Eda ŞANLI-
Dikili’nin halkçı belediye başkanı Osman Özgüven ve bazı belediye çalışanları hakkında yolsuzluk yaptıkları gerekçesiyle verilen 8 yıl 4 aylık ceza, değişik kararlara imza atan Yargıtay tarafından onaylandı. Üstelik ortada ne kamu zararı var ne de zimmetine para aktarma durumu. Bunun yanında dolandırıcılık suçu uluslararası mahkemelerde tespit edilmiş ve yılan hikayesine dönen Deniz Feneri davası ise hala devam ediyor.
Osman Özgüven’in yargılandığı ilk dava bu değildi. Osman Özgüven bundan önce de «Su haktır, parayla satılamaz» dedi ve halka bedava su dağıttı. Dağıttığı bedava su ile belediyeyi zarara uğrattığı iddia edildi. Bu davadan mahkemeye çıktı ve beraat etti. Beraatin ardından, Osman Özgüven dağıttığı bedava suyun miktarını artırdı.
Osman Özgüven’in aldığı cezadan dolayı yurtdışına gidişi kimileri tarafından eleştirilse de, Dikili halkı başkanına sahip çıktı. Osman Özgüven için birçok yerde mitingler yapıldı ve verilen haksız cezayı eleştirmek için “Bizi de alın!” pankartları taşındı.
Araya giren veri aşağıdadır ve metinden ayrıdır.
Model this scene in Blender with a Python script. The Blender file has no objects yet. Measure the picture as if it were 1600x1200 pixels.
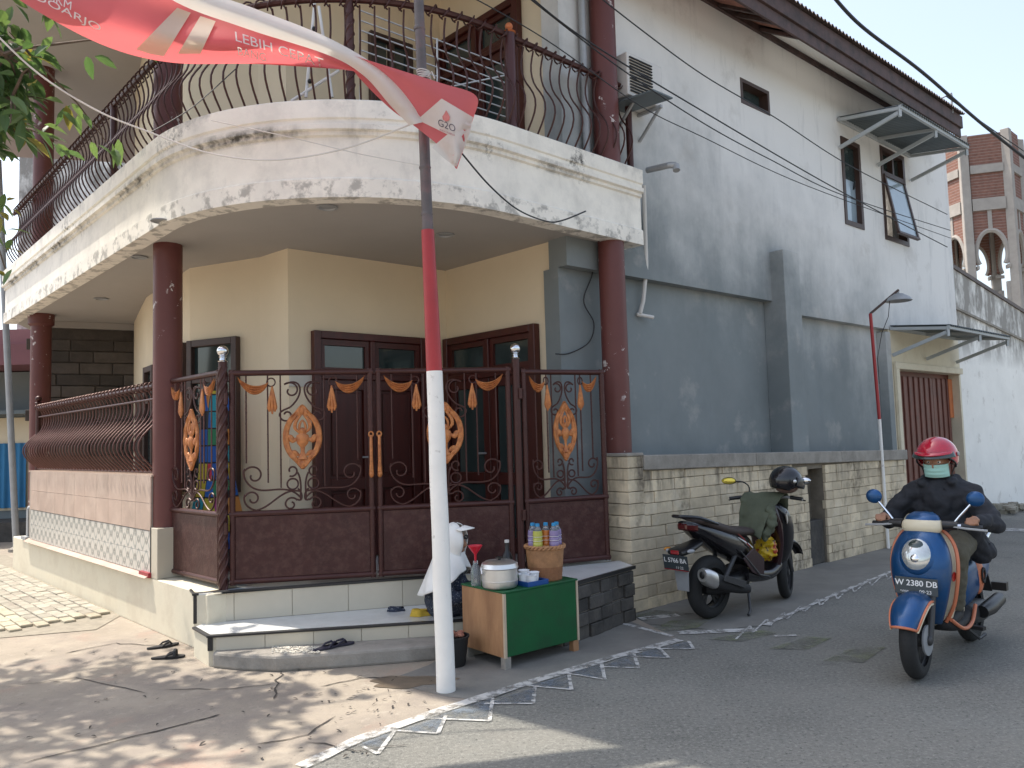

Osman Özguven’in Dikili’de yaptığı halktan yana ilerici çalışmalar ve her yerde söylemekten çekinmediği “emek” ve “demokrasi” kavramları hükümeti ve Gülen cemaatini rahatsız etmiş olmalı. Özgüven’in Milliyet yazarı Mehveş Evin ile yaptığı söyleşide kendisi de bunu dile getiriyor.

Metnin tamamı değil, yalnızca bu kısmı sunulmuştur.